What Is Circulating Supply Versus Total Supply?
Look up almost any token and you’ll find multiple supply figures listed side by side, sometimes with a noticeable gap between them. Understanding what each one actually measures is a basic but often skipped step before evaluating what those numbers even suggest.
The short answer
Circulating supply refers to the coins currently available and moving in the open market, while total supply refers to a broader count that can include coins that exist but are locked, reserved, or not yet released. A wide gap between the two figures signals that a meaningful portion of the asset isn’t actively trading yet.
What counts toward circulating supply
Circulating supply is meant to reflect coins that are genuinely accessible to the public and capable of being bought or sold right now. This typically excludes tokens held in reserve by a project team under a lockup, tokens burned or otherwise removed from existence, and tokens that haven’t been issued yet under a project’s release schedule. Because this figure moves as tokens unlock or get issued over time, it’s a snapshot rather than a fixed number.
What total supply adds on top
Total supply generally captures everything that circulating supply does, plus coins that exist on the network but aren’t yet freely tradable. Some projects also report a separate maximum supply figure, representing the hard cap the protocol’s rules will ever allow to be created, which is a related but distinct concept from total supply and worth not conflating with it.
- Circulating supply. What’s actually available to trade today.
- Total supply. Circulating supply plus coins that exist but are locked, reserved, or otherwise not yet in the open market.

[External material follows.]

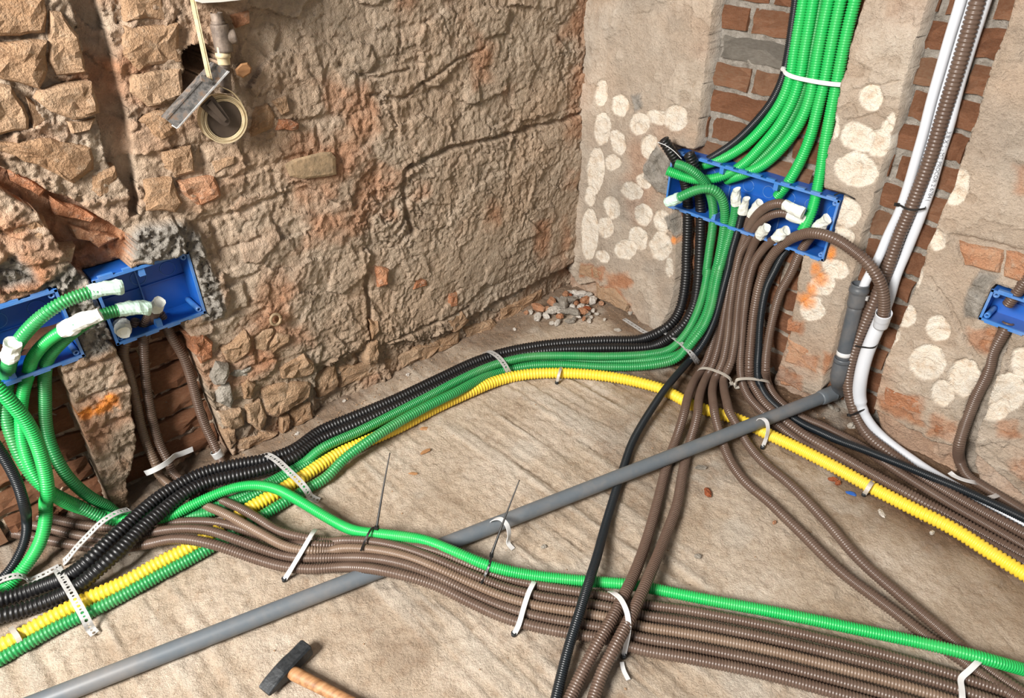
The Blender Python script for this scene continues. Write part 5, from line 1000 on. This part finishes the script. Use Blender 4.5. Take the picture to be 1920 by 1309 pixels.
# ---- rubble and crumbs
def lie(name, c, x, y, size, mat, seed, label, cat, group=None, flat=.5, lift=0, elong=1.0):
    p = onF(px(c, x, y)); z = floor_z(p[0], p[1]); g = np.random.default_rng(seed); a = g.random()*6.28; ax_ = [np.array([math.cos(a), math.sin(a), .15*(g.random()-.5)]), np.array([-math.sin(a), math.cos(a), .3*(g.random()-.5)]), np.array([0, 0, 1.])]
    o = chunk(name, [p[0], p[1], z+size*flat*.8+lift], ax_, (size*elong, size*.75, size*flat), mat, seed); tag(o, label, cat, group); return o
pile = [(250, 555, .017, 'chip_orange', 1.4), (490, 590, .014, 'chip_white', 1.5), (700, 325, .013, 'chip_orange', 1.4), (850, 285, .012, 'chip_white', 1), (955, 310, .013, 'chip_white', 1.6), (1015, 425, .016, 'chip_orange', 1), (1130, 420, .016, 'chip_white', 1), (660, 500, .021, 'grey_stone', 1.5),
        (760, 450, .018, 'grey_stone', 1.5), (480, 460, .016, 'chip_orange', 1.3), (810, 540, .011, 'chip_white', 1.2), (940, 530, .013, 'chip_white', 1), (1030, 555, .011, 'chip_red', 1.2), (610, 670, .012, 'chip_orange', 1), (240, 670, .014, 'chip_white', 1.3), (830, 620, .016, 'grey_stone', 1.5), (960, 600, .013, 'chip_orange', 1.3), (570, 760, .010, 'chip_white', 1.5),
        (480, 760, .008, 'chip_white', 1), (380, 650, .011, 'chip_white', 1.2), (1050, 520, .009, 'chip_white', 1), (770, 740, .010, 'grey_stone', 1.4), (840, 710, .008, 'grey_stone', 1), (1060, 610, .009, 'grey_stone', 1), (600, 595, .009, 'chip_white', 1), (870, 480, .010, 'chip_orange', 1.5), (840, 380, .010, 'chip_white', 1.2), (1070, 310, .009, 'chip_white', 1.4), (760, 270, .008, 'chip_white', 2), (930, 385, .007, 'chip_white', 1),
        (1150, 560, .008, 'chip_white', 1), (1210, 620, .007, 'chip_white', 1), (1120, 660, .007, 'chip_white', 1), (1000, 690, .007, 'chip_orange', 1.3), (1280, 460, .009, 'chip_orange', 1), (700, 610, .012, 'grey_stone', 1.6), (130, 600, .009, 'chip_white', 1), (60, 610, .008, 'chip_orange', 1), (1090, 720, .008, 'chip_white', 1.3), (900, 660, .007, 'chip_white', 1.4), (560, 410, .009, 'grey_stone', 1.8), (560, 520, .011, 'grey_stone', 1.4), (400, 560, .011, 'chip_orange', 1.2), (1760, 600, .008, 'chip_white', 1), (1340, 700, .006, 'chip_white', 1), (1550, 860, .007, 'chip_white', 1.4), (660, 410, .012, 'chip_orange', 1.2), (780, 330, .009, 'chip_red', 1.2)]
nm = {'chip_orange': ('orange brick chip in the rubble heap in the room corner', 'orange chips of the corner heap'), 'chip_white': ('pale plaster chip in the rubble heap in the room corner', 'pale chips of the corner heap'), 'grey_stone': ('grey mortar chip in the rubble heap in the room corner', 'grey chips of the corner heap'), 'chip_red': ('dark red brick chip in the rubble heap in the room corner', 'red chips of the corner heap')}
BIG = {0: 'oblong orange brick chip at the far left of the corner heap', 1: 'long white plaster chip low at the left of the corner heap', 2: 'orange brick chip at the top left of the corner heap', 3: 'white rounded chip at the very top of the corner heap', 4: 'tall pale sliver at the top right of the corner heap',
       5: 'squarish orange brick chip right of the middle of the corner heap', 6: 'large white plaster chip at the right end of the corner heap', 7: 'largest grey mortar slab in the middle of the corner heap', 8: 'grey mortar slab just above the largest slab of the corner heap', 12: 'dark red chip at the lower right of the corner heap', 13: 'orange brick chip at the bottom of the corner heap',
       14: 'white chip at the lower left tip of the corner heap', 15: 'grey mortar slab at the lower middle of the corner heap', 34: 'lone orange crumb right of the corner heap', 43: 'pale chip by the loose end of the perforated strap', 47: 'dark red crumb near the top of the corner heap'}
for i, (x, y, s_, mt, el) in enumerate(pile):
    core = math.exp(-(((x-750)/380)**2+((y-500)/200)**2)); lie('rubble_chip', 'Y', x, y+40*core, s_*1.3, mt, 700+i, BIG.get(i, nm[mt][0]), 'rubble', nm[mt][1], .55, .022*core, el)
for c, x, y, s_, mt, lab, fl, el in [('M', 410, 425, .013, 'chip_white', 'white plaster lump beside the bend of the brown riser', .6, 1.1), ('B', 305, 1005, .012, 'grey_stone', 'flat grey chip between the brown conduits right of the grey pipe', .3, 1.5), ('B', 338, 1130, .012, 'chip_red', 'dark red brick chip alone on the floor right of the crossing pair', .5, 1.3), ('M', 262, 838, .009, 'chip_red', 'larger red brick chip in front of the yellow conduit', .6, 1.3),
      ('M', 302, 868, .009, 'chip_red', 'squat red brick chip just right of its larger neighbour', .6, 1), ('M', 650, 1103, .009, 'chip_white', 'pale flake on the floor in front of the yellow conduit', .25, 1.6), ('E', 645, 383, .009, 'grey_stone', 'grey pebble in the open floor right of the crossing pair', .5, 1), ('E', 42, 345, .007, 'grey_stone', 'dark pebble left of the thin black conduit', .6, 1), ('M', 240, 275, .009, 'grey_stone', 'grey chip behind the elbow of the drain pipe', .4, 1.5),
      ('M', 290, 300, .008, 'grey_stone', 'small brown chip between elbow and brown riser', .4, 1.3), ('D', 955, 110, .010, 'wood', 'wood shaving on the floor below the yellow arc', .2, 1.6), ('D', 900, 212, .008, 'wood', 'thin wood crumb near the left upright black tie', .2, 1.5), ('F', 1000, 515, .007, 'chip_white', 'pale crumb on the floor below the corner heap', .6, 1), ('O', 1290, 790, .006, 'chip_white', 'pale crumb behind the black conduits near the left wall', .6, 1), ('O', 1775, 585, .007, 'chip_white', 'white crumb at the foot of the left wall', .6, 1), ('O', 930, 1030, .007, 'chip_white', 'thin pale flake at the wall foot left of the black conduits', .4, 1.5), ('F', 535, 1020, .009, 'wood', 'wood chip in front of the yellow conduit', .3, 1.5), ('E', 1560, 290, .007, 'chip_white', 'tiny pale crumb below the yellow conduit at the right', .5, 1.2), ('E', 945, 248, .006, 'chip_orange', 'tiny orange crumb beside the diagonal brown conduit', .5, 1.2)]:
    lie('stone_chip', c, x, y, s_, mt, int(x*7+y), lab, 'chip', None, fl, 0, el)
o = lie('plastic_shard', 'M', 408, 948, .010, 'blue_plastic', 5, 'small blue plastic shard on the floor before the yellow conduit', 'shard', None, .2, 0, 1.3)
g = np.random.default_rng(11); V = []; F = []
for i in range(900):                                     # grit swept along the foot of the walls
    if g.random() < .5: x, y = -g.random()*1.5-.05, -abs(g.normal(.03, .05))
    else: x, y = -abs(g.normal(.03, .05)), -g.random()*1.6-.05
    if i > 700: x, y = -g.random()*1.6, -g.random()*1.6
    s_ = .0010+.0022*g.random()**2; p = np.array([x, y, floor_z(x, y)+s_*.5]); k = len(V); R3 = g.normal(size=(6, 3)); R3[:] = [[1, 0, 0], [-1, 0, 0], [0, 1, 0], [0, -1, 0], [0, 0, .8], [0, 0, -.8]]
    V += list(p+s_*R3*(0.7+.6*g.random((6, 1)))); F += [[k+a, k+b_, k+c_] for a, b_, c_ in ((0, 2, 4), (2, 1, 4), (1, 3, 4), (3, 0, 4), (2, 0, 5), (1, 2, 5), (3, 1, 5), (0, 3, 5))]
o = mk('floor_grit', V, F, 'dusty_brick', None, False, np.zeros(3)); tag(o, 'fine pale grit strewn over the screed floor', 'grit', None, 'stuff')

o = tube('cut_wire', spline(np.array([at('A', 1400, 560, 'r', .004), at('A', 1450, 545, 'r', .010), at('A', 1490, 560, 'r', .012), at('A', 1545, 588, 'r', .006)]), .003, 0), .0018, 'black_plastic', None, 8, .001); tag(o, 'short black cut wire at the upper right corner of the long box', 'wire')
o = tube('pull_wire', spline(np.array([at('A', 128, 180, 'r', .078), at('A', 180, 200, 'r', .072), at('A', 240, 240, 'r', .066), at('A', 300, 300, 'r', .055)]), .003, 0), .0010, 'white_tie', None, 8, .001); tag(o, 'thin pale pull wire at the open mouth of the fat black conduit', 'wire')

- Maximum supply. The theoretical ceiling a protocol’s rules permit, which may never actually be fully reached or released.
Why the gap between the two figures matters
When a large share of a token’s total supply is still locked up, future unlocks can meaningfully increase circulating supply, which changes the dynamics of that market once those coins become tradable, and can also affect how much a large order moves the price, related to the idea of slippage in crypto orders. This is a structural detail worth understanding for the same reason it’s worth understanding how a trading pair prices one asset against another: both are mechanical facts about how a market is built, not signals about where a price is headed. A large gap isn’t inherently good or bad, but it’s a fact about the token’s structure that’s easy to miss if you only look at circulating supply in isolation.

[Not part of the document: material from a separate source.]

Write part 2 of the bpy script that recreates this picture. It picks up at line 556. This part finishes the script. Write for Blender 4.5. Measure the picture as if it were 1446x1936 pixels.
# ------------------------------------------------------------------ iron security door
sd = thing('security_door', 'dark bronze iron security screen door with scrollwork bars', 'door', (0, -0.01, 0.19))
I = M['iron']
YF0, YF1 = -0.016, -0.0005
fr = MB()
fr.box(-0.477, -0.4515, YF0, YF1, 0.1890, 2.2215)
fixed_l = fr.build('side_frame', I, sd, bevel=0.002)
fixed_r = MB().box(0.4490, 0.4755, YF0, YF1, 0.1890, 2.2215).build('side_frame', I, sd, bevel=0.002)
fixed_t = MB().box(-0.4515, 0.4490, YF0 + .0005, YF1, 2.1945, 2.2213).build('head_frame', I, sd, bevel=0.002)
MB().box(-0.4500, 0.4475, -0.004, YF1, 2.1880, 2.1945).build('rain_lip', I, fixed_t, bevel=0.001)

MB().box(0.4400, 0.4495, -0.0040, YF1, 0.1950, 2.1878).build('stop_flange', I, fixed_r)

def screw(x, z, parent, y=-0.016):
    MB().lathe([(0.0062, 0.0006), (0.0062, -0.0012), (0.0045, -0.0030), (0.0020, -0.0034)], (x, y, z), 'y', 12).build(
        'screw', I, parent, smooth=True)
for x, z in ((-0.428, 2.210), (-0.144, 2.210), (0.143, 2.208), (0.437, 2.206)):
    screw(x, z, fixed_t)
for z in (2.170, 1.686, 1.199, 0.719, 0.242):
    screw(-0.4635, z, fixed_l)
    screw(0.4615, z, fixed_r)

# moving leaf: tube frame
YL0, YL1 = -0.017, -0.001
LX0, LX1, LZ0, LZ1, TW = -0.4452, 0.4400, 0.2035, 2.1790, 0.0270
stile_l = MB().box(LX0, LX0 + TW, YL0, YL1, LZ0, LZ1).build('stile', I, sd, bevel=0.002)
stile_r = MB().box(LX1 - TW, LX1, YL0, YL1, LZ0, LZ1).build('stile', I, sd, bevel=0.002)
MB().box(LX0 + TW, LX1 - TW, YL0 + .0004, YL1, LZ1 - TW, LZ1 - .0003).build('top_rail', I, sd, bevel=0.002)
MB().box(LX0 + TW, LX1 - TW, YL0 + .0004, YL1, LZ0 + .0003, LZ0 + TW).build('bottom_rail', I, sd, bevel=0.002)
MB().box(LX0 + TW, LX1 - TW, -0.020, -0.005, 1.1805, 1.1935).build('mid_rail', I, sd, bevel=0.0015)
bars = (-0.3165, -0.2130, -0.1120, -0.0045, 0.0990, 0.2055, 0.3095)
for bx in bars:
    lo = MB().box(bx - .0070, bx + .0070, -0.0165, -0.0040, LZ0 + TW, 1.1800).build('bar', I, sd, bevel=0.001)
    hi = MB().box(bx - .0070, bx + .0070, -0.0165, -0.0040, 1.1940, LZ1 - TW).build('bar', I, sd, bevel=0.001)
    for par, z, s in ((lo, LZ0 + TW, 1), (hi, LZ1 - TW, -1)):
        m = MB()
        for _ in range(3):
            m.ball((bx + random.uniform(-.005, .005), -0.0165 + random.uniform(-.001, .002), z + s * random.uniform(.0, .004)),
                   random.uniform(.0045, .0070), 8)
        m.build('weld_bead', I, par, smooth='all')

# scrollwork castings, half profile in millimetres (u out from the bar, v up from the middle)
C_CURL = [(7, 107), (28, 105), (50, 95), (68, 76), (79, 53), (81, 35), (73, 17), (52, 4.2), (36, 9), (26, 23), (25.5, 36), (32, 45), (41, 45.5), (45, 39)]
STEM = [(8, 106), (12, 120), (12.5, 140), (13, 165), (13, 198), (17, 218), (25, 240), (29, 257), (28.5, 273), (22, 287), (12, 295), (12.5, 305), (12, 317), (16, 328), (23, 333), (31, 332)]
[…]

Why these figures can be reported inconsistently
Different data sources sometimes calculate circulating supply slightly differently, particularly around edge cases like tokens held by a foundation, tokens in a bridge or wrapped-asset contract, or tokens considered lost but not formally burned. This is part of why cross-referencing more than one source is useful before treating any single supply figure as precise. Understanding the mechanics behind how Bitcoin’s halving affects new issuance is a related example of how supply-side rules, not just current circulating figures, shape a token’s long-term issuance schedule.
The bottom line
Circulating and total supply describe two different things: what’s actually available now, and a broader picture of what exists or will eventually exist. Knowing the difference is a basic piece of financial literacy for evaluating any token’s structure, and it’s worth treating supply figures as one input to understand mechanically rather than as a signal about future value on their own.